RECOMMENDED
“The following story takes place in the Other World,” begins the unpublished screenplay for Walter Hill’s 1984 “Streets of Fire,” shot, with great hope, under the title, “The Adventures of Tom Cody: Book One.” “A far off place”—partially shot under Chicago’s El tracks—“where genres collide — in this case, Futuristic Fantasy meets the Western, gets married and has Rock and Roll babies. And in a rather special way, it’s meant to be a comedy.” Co-written with Larry Gross, ‘Streets of Fire” is a grandiloquent compatriot to their later masterpiece, “Geronimo: An American Legend” (1993) and more pertinently, their collaboration on 1982’s “48 HRS,” which enabled the lurid finery of Hill’s seventh feature. More exuberantly stylized than “The Warriors” (1979), it seemingly stands in stark relief to the carborundum asperity of movies like “Hard Times” (1975), “The Driver” (1978), “The Long Riders” (1980) and “Southern Comfort” (1981).

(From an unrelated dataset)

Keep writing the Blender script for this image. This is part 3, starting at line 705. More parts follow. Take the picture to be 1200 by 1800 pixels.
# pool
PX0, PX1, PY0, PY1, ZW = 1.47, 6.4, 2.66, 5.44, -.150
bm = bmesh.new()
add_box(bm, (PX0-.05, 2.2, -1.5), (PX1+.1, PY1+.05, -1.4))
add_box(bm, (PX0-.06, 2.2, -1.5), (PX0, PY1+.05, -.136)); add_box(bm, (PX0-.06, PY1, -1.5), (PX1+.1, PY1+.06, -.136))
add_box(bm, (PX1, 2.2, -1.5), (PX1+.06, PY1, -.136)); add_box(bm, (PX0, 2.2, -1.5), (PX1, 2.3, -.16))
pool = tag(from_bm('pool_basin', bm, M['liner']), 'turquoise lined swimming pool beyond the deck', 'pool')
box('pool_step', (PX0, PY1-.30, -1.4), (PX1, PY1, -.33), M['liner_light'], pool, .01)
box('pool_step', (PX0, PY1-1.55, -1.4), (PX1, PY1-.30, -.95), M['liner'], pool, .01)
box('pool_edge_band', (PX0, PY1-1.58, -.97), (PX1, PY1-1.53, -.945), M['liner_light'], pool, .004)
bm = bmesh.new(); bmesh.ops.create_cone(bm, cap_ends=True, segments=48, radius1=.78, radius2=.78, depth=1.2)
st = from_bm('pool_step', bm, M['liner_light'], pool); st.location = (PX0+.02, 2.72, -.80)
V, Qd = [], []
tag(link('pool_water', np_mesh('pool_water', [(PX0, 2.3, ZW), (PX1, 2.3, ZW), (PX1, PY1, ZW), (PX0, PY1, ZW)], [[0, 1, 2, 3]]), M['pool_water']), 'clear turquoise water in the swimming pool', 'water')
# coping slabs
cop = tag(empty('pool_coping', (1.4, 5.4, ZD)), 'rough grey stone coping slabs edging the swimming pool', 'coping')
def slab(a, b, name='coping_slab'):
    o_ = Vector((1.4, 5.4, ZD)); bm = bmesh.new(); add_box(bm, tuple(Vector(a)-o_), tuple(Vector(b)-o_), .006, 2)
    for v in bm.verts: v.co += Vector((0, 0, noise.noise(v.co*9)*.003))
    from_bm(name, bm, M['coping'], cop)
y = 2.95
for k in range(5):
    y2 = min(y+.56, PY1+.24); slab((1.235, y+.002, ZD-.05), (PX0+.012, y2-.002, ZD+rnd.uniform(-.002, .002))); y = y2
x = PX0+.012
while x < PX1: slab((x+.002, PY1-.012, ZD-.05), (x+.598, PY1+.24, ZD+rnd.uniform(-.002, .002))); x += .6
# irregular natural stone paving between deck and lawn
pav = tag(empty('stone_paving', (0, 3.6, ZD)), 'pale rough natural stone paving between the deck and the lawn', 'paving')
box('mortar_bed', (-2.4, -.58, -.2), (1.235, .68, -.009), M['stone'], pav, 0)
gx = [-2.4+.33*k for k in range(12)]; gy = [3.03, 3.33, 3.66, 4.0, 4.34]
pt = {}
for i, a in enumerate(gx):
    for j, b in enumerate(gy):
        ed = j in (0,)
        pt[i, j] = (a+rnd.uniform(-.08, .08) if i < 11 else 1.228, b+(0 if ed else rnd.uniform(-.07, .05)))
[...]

Yet, along with its willingness to go for baroque at every turn in its boisterous, feverish retelling of the Helen of Troy myth, “Streets of Fire” elevates the estimable craft of those movies in a vivid, grimy, neon-draped palette, with expressive, classical framing in both wide and closer shots, an unerring instinct for when to cut (and slash) a shot or scene, and a simple joy in humans and machines in motion and the splendor of noise. It’s lunar, unearthly, magnificent, bought with the success of “48 HRS.” but handed down with its own unbridled glee, as in, “Can you believe we’re getting away with this shit?” (And this once, they did.)
I hadn’t seen the film since its opening, and after watching half-an-hour on the restoration Blu-ray, I put it aside for when I could pay the closest attention to its lavish eccentricity. Glad I waited: the Front Row’s presentation at the Music Box is a 70mm print that has no apparent reason for existing, but it does. “’Streets of Fire’ will be followed by ‘The Long Night,’ Book Two in The Adventures of Tom Cody,” the script concludes. What further myth rests in the Other World? Still, this singularity is glorious. With Diane Lane, Michael Paré, Willem Dafoe, Rick Moranis, Amy Madigan, Deborah Van Valkenburgh, Bill Paxton, Lee Ving. 93m. (Ray Pride)
Presented by the Front Row at the Music Box, November 17-18.